◆ GOAL ◆
Show all lines that include the string "scene"; copy each one.

◆ DATA SECTION ◆
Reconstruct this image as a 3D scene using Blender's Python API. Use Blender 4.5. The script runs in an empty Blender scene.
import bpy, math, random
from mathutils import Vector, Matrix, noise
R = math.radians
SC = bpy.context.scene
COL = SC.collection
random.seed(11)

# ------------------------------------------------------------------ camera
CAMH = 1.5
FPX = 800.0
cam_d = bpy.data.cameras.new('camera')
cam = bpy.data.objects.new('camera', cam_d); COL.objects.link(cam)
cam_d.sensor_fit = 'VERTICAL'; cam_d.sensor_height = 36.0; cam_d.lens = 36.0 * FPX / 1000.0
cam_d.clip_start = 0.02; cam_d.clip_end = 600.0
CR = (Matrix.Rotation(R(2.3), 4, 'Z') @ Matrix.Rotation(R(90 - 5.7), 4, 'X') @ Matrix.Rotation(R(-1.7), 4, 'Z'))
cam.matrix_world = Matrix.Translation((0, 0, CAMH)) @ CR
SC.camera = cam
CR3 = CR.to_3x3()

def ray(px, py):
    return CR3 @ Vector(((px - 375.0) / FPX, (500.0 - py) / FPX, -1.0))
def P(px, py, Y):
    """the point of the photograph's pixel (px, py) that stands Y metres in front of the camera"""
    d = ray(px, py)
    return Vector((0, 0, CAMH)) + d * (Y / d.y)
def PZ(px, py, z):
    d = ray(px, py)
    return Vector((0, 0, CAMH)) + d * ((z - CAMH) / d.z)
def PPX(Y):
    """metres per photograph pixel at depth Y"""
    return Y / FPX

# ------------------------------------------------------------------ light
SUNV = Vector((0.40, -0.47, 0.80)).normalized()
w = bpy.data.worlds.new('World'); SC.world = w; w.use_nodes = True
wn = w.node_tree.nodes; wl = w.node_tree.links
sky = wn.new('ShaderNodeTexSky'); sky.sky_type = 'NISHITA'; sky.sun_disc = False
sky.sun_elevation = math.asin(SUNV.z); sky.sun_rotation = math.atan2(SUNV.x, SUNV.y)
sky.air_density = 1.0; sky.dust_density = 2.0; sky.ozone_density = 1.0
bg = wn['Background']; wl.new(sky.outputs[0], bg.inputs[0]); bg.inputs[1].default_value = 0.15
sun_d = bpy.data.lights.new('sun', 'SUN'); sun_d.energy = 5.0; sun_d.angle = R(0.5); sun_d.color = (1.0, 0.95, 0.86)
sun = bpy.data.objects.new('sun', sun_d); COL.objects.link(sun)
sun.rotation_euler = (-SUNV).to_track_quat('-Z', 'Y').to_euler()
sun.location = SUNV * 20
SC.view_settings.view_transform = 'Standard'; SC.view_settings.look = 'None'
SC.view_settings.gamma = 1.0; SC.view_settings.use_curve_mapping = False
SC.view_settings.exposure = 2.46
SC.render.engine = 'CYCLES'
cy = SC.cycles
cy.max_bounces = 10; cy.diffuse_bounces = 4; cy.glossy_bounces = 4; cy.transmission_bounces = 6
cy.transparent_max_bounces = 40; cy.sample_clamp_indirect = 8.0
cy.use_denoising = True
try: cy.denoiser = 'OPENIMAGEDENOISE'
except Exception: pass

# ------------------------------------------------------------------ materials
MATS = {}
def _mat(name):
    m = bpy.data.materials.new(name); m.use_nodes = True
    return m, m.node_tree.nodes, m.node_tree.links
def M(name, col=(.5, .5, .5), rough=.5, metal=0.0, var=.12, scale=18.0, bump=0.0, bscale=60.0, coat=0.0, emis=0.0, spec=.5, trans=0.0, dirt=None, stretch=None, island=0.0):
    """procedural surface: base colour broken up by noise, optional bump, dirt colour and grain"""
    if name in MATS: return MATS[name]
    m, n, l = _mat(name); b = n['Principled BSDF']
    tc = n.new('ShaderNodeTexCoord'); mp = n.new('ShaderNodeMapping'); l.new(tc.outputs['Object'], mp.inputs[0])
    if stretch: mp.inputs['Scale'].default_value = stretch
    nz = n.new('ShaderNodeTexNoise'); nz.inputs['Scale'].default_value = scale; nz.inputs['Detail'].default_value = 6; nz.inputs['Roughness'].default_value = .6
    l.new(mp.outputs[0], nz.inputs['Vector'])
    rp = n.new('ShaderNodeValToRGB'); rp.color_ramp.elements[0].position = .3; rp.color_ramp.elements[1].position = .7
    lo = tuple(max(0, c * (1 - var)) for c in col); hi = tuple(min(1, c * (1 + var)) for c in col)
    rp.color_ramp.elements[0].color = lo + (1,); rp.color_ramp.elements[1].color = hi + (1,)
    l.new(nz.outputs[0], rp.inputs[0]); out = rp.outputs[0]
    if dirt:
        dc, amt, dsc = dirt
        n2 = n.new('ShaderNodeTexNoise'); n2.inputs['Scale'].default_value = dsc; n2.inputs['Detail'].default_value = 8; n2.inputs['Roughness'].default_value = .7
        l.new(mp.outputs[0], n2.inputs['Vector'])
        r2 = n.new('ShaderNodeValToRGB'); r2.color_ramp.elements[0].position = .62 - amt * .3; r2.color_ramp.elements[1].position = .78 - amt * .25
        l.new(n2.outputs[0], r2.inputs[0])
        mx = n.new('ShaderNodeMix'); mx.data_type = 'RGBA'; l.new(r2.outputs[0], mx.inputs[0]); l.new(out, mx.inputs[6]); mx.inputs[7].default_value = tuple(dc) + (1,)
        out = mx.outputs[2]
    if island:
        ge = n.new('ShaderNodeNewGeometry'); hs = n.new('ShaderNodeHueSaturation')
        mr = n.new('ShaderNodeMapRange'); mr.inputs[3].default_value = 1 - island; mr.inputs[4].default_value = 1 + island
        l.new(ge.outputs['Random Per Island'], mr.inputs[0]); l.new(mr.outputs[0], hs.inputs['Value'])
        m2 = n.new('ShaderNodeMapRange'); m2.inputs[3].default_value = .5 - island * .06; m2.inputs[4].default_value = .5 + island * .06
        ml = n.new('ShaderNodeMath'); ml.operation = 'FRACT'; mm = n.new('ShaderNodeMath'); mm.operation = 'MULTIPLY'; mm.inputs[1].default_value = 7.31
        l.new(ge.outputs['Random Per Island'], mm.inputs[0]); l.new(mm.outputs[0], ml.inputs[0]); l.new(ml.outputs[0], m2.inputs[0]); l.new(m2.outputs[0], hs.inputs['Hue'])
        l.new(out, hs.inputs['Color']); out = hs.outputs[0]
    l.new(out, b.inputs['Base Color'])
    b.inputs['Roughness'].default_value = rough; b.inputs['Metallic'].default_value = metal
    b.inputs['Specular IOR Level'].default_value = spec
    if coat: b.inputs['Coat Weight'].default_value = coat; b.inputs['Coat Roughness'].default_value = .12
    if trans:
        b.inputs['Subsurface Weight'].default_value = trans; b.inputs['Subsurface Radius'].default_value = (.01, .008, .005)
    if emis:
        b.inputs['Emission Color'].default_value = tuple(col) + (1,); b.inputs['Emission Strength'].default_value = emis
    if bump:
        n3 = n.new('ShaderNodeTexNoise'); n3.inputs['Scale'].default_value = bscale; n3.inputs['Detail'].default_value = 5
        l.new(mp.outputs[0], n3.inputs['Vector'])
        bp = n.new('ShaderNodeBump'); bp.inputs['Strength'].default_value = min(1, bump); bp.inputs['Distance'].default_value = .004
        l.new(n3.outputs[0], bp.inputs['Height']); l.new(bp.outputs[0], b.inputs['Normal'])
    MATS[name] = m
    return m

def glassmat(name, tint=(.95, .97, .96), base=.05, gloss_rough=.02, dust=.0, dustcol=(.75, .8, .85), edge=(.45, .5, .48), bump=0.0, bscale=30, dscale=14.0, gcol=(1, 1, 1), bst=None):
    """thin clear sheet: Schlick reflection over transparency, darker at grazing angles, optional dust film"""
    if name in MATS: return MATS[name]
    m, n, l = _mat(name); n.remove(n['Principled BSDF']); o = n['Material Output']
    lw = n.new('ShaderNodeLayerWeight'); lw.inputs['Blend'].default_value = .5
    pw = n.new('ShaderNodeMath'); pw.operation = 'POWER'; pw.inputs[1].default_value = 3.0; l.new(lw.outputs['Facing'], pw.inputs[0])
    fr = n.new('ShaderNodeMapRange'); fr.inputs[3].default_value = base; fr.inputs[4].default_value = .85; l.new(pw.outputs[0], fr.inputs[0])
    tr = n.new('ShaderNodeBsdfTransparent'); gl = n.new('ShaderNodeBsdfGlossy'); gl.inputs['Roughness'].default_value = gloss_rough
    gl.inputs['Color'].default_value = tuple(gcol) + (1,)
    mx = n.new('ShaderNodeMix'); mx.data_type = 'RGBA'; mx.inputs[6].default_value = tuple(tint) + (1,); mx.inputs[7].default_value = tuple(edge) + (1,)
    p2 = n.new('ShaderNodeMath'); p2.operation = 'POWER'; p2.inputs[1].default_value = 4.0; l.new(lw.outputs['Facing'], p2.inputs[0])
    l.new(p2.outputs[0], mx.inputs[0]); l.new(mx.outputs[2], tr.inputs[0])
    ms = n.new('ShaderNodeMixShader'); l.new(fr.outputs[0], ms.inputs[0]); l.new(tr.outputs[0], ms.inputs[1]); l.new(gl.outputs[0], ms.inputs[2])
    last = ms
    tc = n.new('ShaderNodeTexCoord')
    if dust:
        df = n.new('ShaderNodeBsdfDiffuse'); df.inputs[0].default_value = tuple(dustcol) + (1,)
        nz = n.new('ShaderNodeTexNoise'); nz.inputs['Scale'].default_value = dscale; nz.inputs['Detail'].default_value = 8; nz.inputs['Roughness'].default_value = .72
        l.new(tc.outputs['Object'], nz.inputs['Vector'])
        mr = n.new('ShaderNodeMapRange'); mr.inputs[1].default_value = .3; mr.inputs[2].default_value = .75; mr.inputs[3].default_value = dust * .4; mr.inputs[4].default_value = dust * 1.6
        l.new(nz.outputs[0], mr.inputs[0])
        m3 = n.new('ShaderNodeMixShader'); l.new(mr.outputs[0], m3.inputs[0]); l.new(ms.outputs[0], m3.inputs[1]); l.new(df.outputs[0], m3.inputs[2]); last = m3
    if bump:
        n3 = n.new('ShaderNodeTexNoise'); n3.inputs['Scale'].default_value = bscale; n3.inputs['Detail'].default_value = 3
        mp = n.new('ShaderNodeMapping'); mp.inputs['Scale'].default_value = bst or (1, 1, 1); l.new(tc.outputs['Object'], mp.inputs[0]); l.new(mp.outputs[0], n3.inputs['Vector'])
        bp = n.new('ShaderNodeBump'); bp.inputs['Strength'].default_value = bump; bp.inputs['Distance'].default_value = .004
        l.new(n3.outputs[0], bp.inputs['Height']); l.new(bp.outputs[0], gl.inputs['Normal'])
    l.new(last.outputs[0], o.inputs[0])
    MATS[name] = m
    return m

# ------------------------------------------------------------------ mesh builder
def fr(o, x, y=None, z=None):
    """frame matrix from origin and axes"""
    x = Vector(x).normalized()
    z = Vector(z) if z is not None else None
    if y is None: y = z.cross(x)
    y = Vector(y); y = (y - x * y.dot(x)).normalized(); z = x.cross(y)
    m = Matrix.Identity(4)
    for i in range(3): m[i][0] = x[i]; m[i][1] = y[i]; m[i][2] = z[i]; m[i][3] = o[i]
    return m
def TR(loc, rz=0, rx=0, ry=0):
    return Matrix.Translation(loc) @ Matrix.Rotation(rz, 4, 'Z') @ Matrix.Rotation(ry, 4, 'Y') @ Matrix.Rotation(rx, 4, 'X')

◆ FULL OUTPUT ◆
Reconstruct this image as a 3D scene using Blender's Python API. Use Blender 4.5. The script runs in an empty Blender scene.
SC = bpy.context.scene